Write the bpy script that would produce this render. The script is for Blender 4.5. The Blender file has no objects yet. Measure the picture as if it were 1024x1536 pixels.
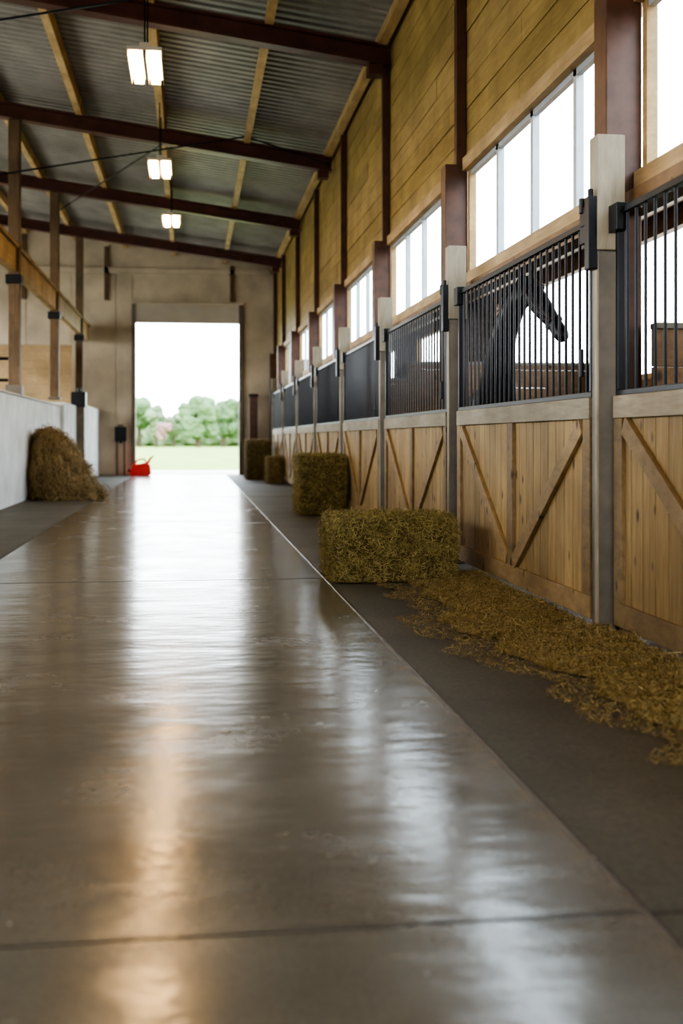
import bpy, bmesh, math, random
import numpy as np
from mathutils import Vector, noise as mnoise
random.seed(7); np.random.seed(7)
C = bpy.context.scene.collection

# ------------------------------------------------------------ materials
def new_mat(name):
    m = bpy.data.materials.new(name); m.use_nodes = True
    nt = m.node_tree
    return m, nt, nt.nodes['Principled BSDF']
def N(nt, t, **kw):
    n = nt.nodes.new(t)
    for k, v in kw.items(): setattr(n, k, v)
    return n
def ramp(nt, fac, stops):
    r = N(nt, 'ShaderNodeValToRGB')
    e = r.color_ramp.elements
    while len(e) < len(stops): e.new(0.5)
    for i, (p, c) in enumerate(stops):
        e[i].position = p; e[i].color = (*c, 1) if len(c) == 3 else c
    nt.links.new(fac, r.inputs[0]); return r.outputs[0]
def coords(nt, scale=(1,1,1), rot=(0,0,0)):
    tc = N(nt, 'ShaderNodeTexCoord'); mp = N(nt, 'ShaderNodeMapping')
    mp.inputs['Scale'].default_value = scale; mp.inputs['Rotation'].default_value = rot
    nt.links.new(tc.outputs['Object'], mp.inputs[0]); return mp.outputs[0]
def noise(nt, vec, scale, detail=4, rough=0.55, dist=0):
    n = N(nt, 'ShaderNodeTexNoise'); nt.links.new(vec, n.inputs['Vector'])
    n.inputs['Scale'].default_value = scale; n.inputs['Detail'].default_value = detail
    n.inputs['Roughness'].default_value = rough; n.inputs['Distortion'].default_value = dist
    return n.outputs['Fac']
def mix(nt, a, b, fac, mode='MIX'):
    m = N(nt, 'ShaderNodeMix', data_type='RGBA', blend_type=mode)
    for s, v in ((m.inputs[6], a), (m.inputs[7], b), (m.inputs[0], fac)):
        if hasattr(v, 'is_linked'): nt.links.new(v, s)
        else: s.default_value = (*v, 1) if isinstance(v, tuple) else v
    return m.outputs[2]
def bump(nt, b, h, strength=.3, dist=.01):
    n = N(nt, 'ShaderNodeBump'); n.inputs['Strength'].default_value = strength
    n.inputs['Distance'].default_value = dist
    nt.links.new(h, n.inputs['Height']); nt.links.new(n.outputs[0], b.inputs['Normal'])
    return n

def simple(name, col, rough=.6, metal=0, var=.15, scale=6, bstr=.1):
    m, nt, b = new_mat(name)
    v = coords(nt); n = noise(nt, v, scale, 5)
    c = ramp(nt, n, [(.3, tuple(x*(1-var) for x in col)), (.7, tuple(min(1, x*(1+var)) for x in col))])
    nt.links.new(c, b.inputs['Base Color'])
    b.inputs['Roughness'].default_value = rough; b.inputs['Metallic'].default_value = metal
    if bstr: bump(nt, b, n, bstr)
    return m
def wood(name, dark, light, grain=(14,14,1.2), rough=.6, isl=.35, knots=True):
    m, nt, b = new_mat(name)
    v = coords(nt, grain)
    n1 = noise(nt, v, 2.2, 6, .65, .6)
    c = ramp(nt, n1, [(.25, dark), (.5, tuple((a+b_)/2 for a, b_ in zip(dark, light))), (.75, light)])
    g = N(nt, 'ShaderNodeNewGeometry')
    iv = ramp(nt, g.outputs['Random Per Island'], [(0, (1-isl,)*3), (1, (1.0,)*3)])
    c = mix(nt, c, iv, 1.0, 'MULTIPLY')
    v2 = coords(nt); n2 = noise(nt, v2, 1.7, 5)
    gr = ramp(nt, n2, [(.35, (.60, .56, .50)), (.65, (1, 1, 1))])
    c = mix(nt, c, gr, .8, 'MULTIPLY')
    if knots:
        mp = coords(nt, (5, 5, 3))
        vo = N(nt, 'ShaderNodeTexVoronoi'); nt.links.new(mp, vo.inputs['Vector']); vo.inputs['Scale'].default_value = 1.4
        k = ramp(nt, vo.outputs['Distance'], [(.08, (.10, .05, .025)), (.18, (1, 1, 1))])
        c = mix(nt, c, k, .85, 'MULTIPLY')
    nt.links.new(c, b.inputs['Base Color'])
    b.inputs['Roughness'].default_value = rough
    bump(nt, b, n1, .25, .004)
    return m

M = {}
M['plank']  = wood('honey_pine_planks', (.33,.195,.07), (.57,.39,.165))
M['frame']  = wood('door_frame_pine', (.24,.148,.065), (.45,.305,.145), (14,3,8))
M['rail']   = wood('weathered_rail', (.27,.21,.135), (.45,.375,.265), (8,1.5,14), isl=.2, knots=False)
M['upper']  = wood('ochre_wall_boards', (.31,.205,.065), (.47,.33,.12), (8,1.0,12), isl=.16, knots=False)
M['trim']   = wood('window_trim_pine', (.38,.245,.115), (.58,.41,.21), (8,1.0,14), isl=.15, knots=False)
M['purlin'] = wood('purlin_timber', (.48,.32,.13), (.70,.50,.25), (8,1.0,14), isl=.15, knots=False)
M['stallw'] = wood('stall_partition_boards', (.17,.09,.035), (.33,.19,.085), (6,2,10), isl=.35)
M['brownpost'] = simple('oxide_brown_steel', (.085,.036,.02), .42, .1, .3, 8, .15)
M['beam']   = simple('oxide_red_beam', (.09,.028,.018), .45, .1, .3, 4, .1)
M['lightpost'] = wood('weathered_post_wood', (.26,.215,.15), (.43,.37,.275), (10,10,1.5), isl=.1, knots=False)
M['black']  = simple('black_steel', (.010,.010,.012), .35, .5, .2, 20, 0)
M['whitewall'] = simple('whitewashed_block', (.60,.62,.61), .7, 0, .18, 1.6, .3)
M['farwall'] = simple('plywood_cladding', (.55,.47,.35), .75, 0, .2, 1.3, .1)
M['roller'] = simple('roller_door_panel', (.54,.49,.40), .6, 0, .08, 2, .05)
M['mullion'] = simple('aluminium_mullion', (.42,.45,.48), .4, .2, .1, 6, 0)
M['darkwall'] = simple('side_wall_cladding', (.45,.34,.22), .8, 0, .2, 2, .1)
M['tan_post'] = wood('timber_post', (.12,.075,.038), (.23,.15,.078), (10,10,1.5), isl=.1, knots=False)
M['red'] = simple('red_plastic', (.85,.03,.02), .35, 0, .08, 6, 0)
M['hoof'] = simple('hoof', (.03,.025,.02), .5, 0, .2, 10, 0)
M['hair'] = simple('horse_hair', (.008,.006,.005), .6, 0, .3, 40, .2)
M['coat'] = simple('dark_bay_coat', (.014,.008,.006), .42, 0, .3, 12, .05)
M['leather'] = simple('halter_leather', (.06,.022,.014), .45, 0, .2, 12, .1)
M['steelgrey'] = simple('grey_steel', (.16,.135,.105), .5, .3, .2, 6, .05)
M['trunk'] = simple('bark', (.12,.09,.06), .9, 0, .3, 6, .3)

m, nt, b = new_mat('galvanised_roof_sheet'); v = coords(nt, (1,.6,1))
n = noise(nt, v, 1.2, 6, .6)
nt.links.new(ramp(nt, n, [(.3,(.18,.168,.148)),(.7,(.34,.32,.285))]), b.inputs['Base Color'])
b.inputs['Metallic'].default_value=.15; b.inputs['Roughness'].default_value=.5; M['roof']=m

# polished concrete
m, nt, b = new_mat('polished_concrete')
v = coords(nt)
n1 = noise(nt, v, .8, 4, .5, .3); n2 = noise(nt, v, 3.5, 6, .6, .2); n3 = noise(nt, v, 70, 4, .7)
c = ramp(nt, n1, [(.25,(.125,.112,.090)),(.5,(.165,.150,.124)),(.75,(.205,.190,.162))])
c2 = ramp(nt, n2, [(.25,(.80,.79,.77)),(.7,(1,1,1))])
c = mix(nt, c, c2, .9, 'MULTIPLY')
c = mix(nt, c, ramp(nt, n3, [(.38,(.75,.75,.75)),(.6,(1,1,1))]), .7, 'MULTIPLY')
nt.links.new(c, b.inputs['Base Color'])
r1 = noise(nt, v, 2.0, 5, .55, .3); r2 = noise(nt, v, 22, 6, .7)
radd = N(nt,'ShaderNodeMath',operation='MULTIPLY_ADD'); nt.links.new(r2,radd.inputs[0]); radd.inputs[1].default_value=.45; nt.links.new(r1,radd.inputs[2])
rr = N(nt,'ShaderNodeMapRange'); nt.links.new(radd.outputs[0], rr.inputs[0]); rr.inputs[1].default_value=.48; rr.inputs[2].default_value=.98
rr.inputs[3].default_value=.15; rr.inputs[4].default_value=.31
nt.links.new(rr.outputs[0], b.inputs['Roughness'])
b.inputs['Specular IOR Level'].default_value=1.0
b.inputs['Coat Weight'].default_value=.5; b.inputs['Coat Roughness'].default_value=.15; b.inputs['Coat IOR'].default_value=1.6
vb = coords(nt, (.6, 1.3, 1)); nb = noise(nt, vb, 3.2, 5, .52)
b1=N(nt,'ShaderNodeBump'); b1.inputs['Strength'].default_value=.3; b1.inputs['Distance'].default_value=.0006; nt.links.new(r2,b1.inputs['Height'])
bn=bump(nt, b, nb, .5, .012); nt.links.new(b1.outputs[0],bn.inputs['Normal']); nt.links.new(bn.outputs[0], b.inputs['Coat Normal'])
M['polished']=m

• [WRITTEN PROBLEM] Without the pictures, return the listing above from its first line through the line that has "C = bpy.context.scene.collection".

• [PROBLEM SOLUTION]
Write the bpy script that would produce this render. The script is for Blender 4.5. The Blender file has no objects yet. Measure the picture as if it were 1024x1536 pixels.
import bpy, bmesh, math, random
import numpy as np
from mathutils import Vector, noise as mnoise
random.seed(7); np.random.seed(7)
C = bpy.context.scene.collection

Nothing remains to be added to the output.